Theological Significance
Questions
Keep Studying
Demand for crucifixion and shift to a religious-legal claim When the chief priests and officers see Jesus, they cry for crucifixion. Pilate answers by telling them to take and crucify him themselves, repeating he finds no basis for a charge—suggesting refusal, challenge, or frustration. They reply that they have a law requiring death because Jesus made himself “the Son of God,” shifting the stated reason from a political title (“King”) to a claim about divine sonship.
John 19:1–7 holds together two things the text states plainly: Jesus is publicly abused and mocked, and Pilate repeatedly says he finds “no basis for a charge.” Pilate orders a flogging, then soldiers dress Jesus with a thorn “crown” and a purple garment and mock him as “King of the Jews,” striking him (explicit in vv. 1–3).

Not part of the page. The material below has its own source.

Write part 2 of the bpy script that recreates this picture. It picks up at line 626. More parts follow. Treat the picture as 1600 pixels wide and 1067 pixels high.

Pilate brings Jesus out and frames the display as evidence of his own verdict: he is presenting Jesus while still insisting on no valid charge (vv. 4–5). The leaders’ response is immediate and escalatory: “Crucify! Crucify!” (v. 6). When Pilate resists or challenges them, the accusers pivot to a religious-legal argument: their “law” requires death because Jesus “made himself the Son of God” (v. 7).
Two main questions arise from the scene.
First, why does Pilate order flogging if he says Jesus is not guilty? Some read the flogging and mock display as a calculated attempt to satisfy the crowd with humiliation and avoid execution. Others read it as Pilate’s compromise with violence—punishing Jesus despite recognizing no adequate charge, whether from fear, cynicism, or political pressure.
Second, what does Pilate mean by “Behold, the man”? Some hear pity (“look at him—this is enough”), others hear contempt (“this is all he is”), and others hear a political move (“here is the accused; see that he is harmless”). The text itself does not explain Pilate’s inner motive.
John narrates actions and public words but leaves Pilate’s intent and tone open. The repeated “no basis for a charge” sits in tension with Pilate’s use of Roman punishment (v. 1) and his later back-and-forth with the leaders (vv. 4–6). Likewise, “made himself the Son of God” (v. 7) reports the accusers’ framing, but John does not pause here to unpack exactly how they understood that claim.
This unit intensifies John’s theme of irony: the soldiers’ parody of kingship (crown, purple, acclamation) publicly mocks what the Gospel presents as true about Jesus, even while it displays his suffering. The scene also sharpens the legal tension: Pilate’s stated verdict (“no basis for a charge”) conflicts with the escalating demand for crucifixion, and the accusation shifts from political threat (“king”) to a claim about divine sonship. In John’s larger story, that shift matters because it highlights that the dispute is ultimately about Jesus’ identity, not only public order (compare John 1:14).